If you are a regular writer for this blog [as opposed to a less-frequent guest writer] it is asked that you put up a post at a frequency of no less than eight per year [which works out to about one every six or seven weeks]. You are certainly encouraged to post MORE frequently than that. If regular writers do not maintain a contribution load meeting minimum requirements, loss of gym membership is probable.

Please polish your work to a shiny gloss, before posting it. We aim for excellence for our discriminating readers, and sometimes achieve it. If you don’t require the best from yourself, loss of use of the limo service is probable.

If you are at a loss for something to write, here is a suggestion for a perfect blogpost:
Focus on a single idea and write about it in 700 words. Imposing a length restraint can be helpful.
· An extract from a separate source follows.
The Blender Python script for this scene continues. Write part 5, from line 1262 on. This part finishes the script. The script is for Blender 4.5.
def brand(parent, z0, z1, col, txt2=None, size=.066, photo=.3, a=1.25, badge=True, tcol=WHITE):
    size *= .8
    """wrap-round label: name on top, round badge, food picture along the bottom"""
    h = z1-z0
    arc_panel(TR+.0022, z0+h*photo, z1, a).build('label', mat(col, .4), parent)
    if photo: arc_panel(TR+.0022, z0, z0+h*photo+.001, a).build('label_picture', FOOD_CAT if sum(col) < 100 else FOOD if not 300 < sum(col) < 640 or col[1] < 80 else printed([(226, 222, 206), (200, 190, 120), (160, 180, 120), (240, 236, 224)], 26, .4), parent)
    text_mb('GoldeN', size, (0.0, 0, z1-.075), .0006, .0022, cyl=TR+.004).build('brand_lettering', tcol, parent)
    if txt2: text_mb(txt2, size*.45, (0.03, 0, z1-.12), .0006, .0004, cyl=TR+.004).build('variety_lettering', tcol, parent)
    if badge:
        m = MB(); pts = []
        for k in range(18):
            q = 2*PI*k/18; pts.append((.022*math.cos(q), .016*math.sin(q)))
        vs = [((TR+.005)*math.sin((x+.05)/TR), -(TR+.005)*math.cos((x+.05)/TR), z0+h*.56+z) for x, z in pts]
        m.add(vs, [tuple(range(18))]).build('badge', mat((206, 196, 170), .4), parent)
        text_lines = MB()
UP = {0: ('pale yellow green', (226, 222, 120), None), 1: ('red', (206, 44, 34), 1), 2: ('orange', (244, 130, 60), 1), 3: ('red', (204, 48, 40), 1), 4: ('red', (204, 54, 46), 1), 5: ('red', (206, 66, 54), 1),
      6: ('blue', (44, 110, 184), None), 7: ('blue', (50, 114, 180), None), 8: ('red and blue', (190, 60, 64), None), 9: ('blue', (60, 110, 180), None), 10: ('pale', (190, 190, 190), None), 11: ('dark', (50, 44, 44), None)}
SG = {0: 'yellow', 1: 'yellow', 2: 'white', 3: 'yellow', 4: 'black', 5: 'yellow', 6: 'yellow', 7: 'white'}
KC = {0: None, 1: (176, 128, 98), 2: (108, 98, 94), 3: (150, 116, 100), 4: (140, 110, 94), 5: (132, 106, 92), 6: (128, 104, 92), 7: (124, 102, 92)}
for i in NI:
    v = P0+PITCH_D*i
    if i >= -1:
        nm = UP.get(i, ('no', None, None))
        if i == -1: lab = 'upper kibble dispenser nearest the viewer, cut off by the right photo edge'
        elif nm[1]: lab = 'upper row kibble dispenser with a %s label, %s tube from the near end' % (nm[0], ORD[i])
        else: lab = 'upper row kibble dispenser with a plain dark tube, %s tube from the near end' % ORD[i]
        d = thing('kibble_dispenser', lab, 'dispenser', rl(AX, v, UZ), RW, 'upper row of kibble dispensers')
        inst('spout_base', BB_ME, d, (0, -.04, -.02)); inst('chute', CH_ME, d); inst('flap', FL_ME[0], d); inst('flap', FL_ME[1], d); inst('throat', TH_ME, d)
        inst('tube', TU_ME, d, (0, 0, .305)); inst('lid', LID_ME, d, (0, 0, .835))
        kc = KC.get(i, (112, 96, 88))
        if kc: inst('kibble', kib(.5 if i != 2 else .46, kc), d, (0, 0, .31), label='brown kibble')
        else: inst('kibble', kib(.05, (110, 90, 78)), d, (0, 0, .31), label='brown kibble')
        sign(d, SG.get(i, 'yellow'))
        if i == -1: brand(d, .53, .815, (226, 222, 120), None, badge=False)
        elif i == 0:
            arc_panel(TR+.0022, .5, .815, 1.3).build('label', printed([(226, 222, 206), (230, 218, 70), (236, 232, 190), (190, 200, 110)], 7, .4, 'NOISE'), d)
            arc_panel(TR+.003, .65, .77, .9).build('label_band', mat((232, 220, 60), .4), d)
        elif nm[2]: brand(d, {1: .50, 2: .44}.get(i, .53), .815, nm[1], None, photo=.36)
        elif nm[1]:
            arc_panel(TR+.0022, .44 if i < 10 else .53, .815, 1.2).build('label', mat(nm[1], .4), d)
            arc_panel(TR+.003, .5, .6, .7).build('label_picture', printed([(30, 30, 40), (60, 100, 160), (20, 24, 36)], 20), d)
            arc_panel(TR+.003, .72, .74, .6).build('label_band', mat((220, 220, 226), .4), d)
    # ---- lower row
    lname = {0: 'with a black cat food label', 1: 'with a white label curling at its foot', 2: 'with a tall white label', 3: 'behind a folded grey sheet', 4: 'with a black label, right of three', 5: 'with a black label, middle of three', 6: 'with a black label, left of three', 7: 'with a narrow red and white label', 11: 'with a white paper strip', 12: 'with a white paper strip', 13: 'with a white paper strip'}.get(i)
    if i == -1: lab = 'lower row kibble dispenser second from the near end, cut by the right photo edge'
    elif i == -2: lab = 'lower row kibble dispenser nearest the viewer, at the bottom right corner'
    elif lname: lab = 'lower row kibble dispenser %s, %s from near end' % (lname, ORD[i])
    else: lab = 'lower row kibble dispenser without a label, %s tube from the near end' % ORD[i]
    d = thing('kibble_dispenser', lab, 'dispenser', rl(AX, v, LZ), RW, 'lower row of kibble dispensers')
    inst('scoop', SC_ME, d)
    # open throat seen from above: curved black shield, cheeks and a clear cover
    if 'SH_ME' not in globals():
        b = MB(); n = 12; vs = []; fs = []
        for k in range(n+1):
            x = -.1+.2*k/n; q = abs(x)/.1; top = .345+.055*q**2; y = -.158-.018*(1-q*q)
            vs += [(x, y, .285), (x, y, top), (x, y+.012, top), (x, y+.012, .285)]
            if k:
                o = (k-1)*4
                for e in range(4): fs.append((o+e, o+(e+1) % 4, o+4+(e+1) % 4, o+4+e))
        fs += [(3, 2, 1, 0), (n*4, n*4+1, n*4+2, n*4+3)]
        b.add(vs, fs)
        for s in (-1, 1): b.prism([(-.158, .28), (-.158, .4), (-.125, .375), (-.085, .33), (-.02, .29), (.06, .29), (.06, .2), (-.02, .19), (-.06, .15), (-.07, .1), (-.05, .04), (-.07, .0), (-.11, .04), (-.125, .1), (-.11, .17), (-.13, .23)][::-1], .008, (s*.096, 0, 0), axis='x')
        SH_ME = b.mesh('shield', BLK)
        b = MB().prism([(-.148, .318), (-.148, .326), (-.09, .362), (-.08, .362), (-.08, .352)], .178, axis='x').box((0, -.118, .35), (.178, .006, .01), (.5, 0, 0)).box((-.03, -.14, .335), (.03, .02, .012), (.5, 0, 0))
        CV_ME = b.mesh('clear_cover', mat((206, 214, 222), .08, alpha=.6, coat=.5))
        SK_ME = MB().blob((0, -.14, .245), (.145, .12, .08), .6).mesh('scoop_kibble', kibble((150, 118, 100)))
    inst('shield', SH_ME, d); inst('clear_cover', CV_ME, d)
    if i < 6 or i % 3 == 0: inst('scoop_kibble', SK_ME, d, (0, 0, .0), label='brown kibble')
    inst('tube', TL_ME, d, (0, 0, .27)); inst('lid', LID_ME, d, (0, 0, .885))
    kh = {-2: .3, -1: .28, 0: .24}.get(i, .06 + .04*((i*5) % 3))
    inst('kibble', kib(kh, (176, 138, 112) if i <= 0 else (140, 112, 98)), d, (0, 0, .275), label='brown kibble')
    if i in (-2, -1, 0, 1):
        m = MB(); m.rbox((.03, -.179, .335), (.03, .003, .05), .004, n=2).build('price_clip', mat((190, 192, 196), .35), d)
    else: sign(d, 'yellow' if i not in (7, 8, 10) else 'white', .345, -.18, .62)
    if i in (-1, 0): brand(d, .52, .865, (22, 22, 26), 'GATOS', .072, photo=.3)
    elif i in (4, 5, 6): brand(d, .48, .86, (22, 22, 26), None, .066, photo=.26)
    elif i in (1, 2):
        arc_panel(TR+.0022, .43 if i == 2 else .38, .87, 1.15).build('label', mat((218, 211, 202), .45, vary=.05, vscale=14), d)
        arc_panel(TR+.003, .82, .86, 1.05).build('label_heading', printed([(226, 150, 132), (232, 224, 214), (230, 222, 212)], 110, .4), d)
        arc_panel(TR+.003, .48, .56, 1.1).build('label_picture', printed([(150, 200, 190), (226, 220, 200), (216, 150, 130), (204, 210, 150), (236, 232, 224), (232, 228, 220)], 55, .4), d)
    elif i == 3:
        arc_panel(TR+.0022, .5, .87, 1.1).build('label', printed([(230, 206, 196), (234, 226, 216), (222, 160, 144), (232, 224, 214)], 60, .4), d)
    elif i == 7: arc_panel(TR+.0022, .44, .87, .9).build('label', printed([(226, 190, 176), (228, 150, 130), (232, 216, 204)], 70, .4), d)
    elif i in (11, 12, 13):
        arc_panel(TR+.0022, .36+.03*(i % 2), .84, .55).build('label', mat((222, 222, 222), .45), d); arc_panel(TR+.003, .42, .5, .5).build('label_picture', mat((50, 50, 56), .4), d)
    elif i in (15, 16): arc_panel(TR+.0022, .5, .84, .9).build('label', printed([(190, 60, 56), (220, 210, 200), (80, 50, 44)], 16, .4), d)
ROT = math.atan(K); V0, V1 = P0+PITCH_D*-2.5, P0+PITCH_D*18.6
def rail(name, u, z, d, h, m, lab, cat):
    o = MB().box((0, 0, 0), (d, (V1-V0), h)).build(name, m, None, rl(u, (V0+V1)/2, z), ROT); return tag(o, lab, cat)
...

Seven hundred words is somewhat magical. For one thing, seven is a lucky number. Seven hundred is also the approximate length in words of columns of New York Times political writers. Too many fewer than 700 words leaves an essay underdeveloped. An essay of too many more than 700 words gets draggy and drifts off topic. Besides, many readers have short attention spans. After 700 words, instead of maintaining their stare at your words, they begin to look for the refrigerator . Said pithily: Find your topic. Dive into the heart of it. Get out, and get on with life. And also include some kind of picture. Readers like pictures.
Re-posting material that you have written for some other publisher or blog is OK.

If you do re-use material, here is what’s best:
Use something old, pull it out of your computer and dust it off. It will need a complete refurbishing. Bring what’s old hat up-to-date. Make changes such that it is in the style of how you write today, with all your increased wisdom and wonderfulness. Freely make changes even to the point of turning your opinions of things completely around. Don’t be shy -- or lazy. Do what you must to make what was old new, fresh and exciting . At the end of the piece, focus on pith and write something like: A different version of this post first appeared in The New Yorker as “Abraham Lincoln was a Buddha.”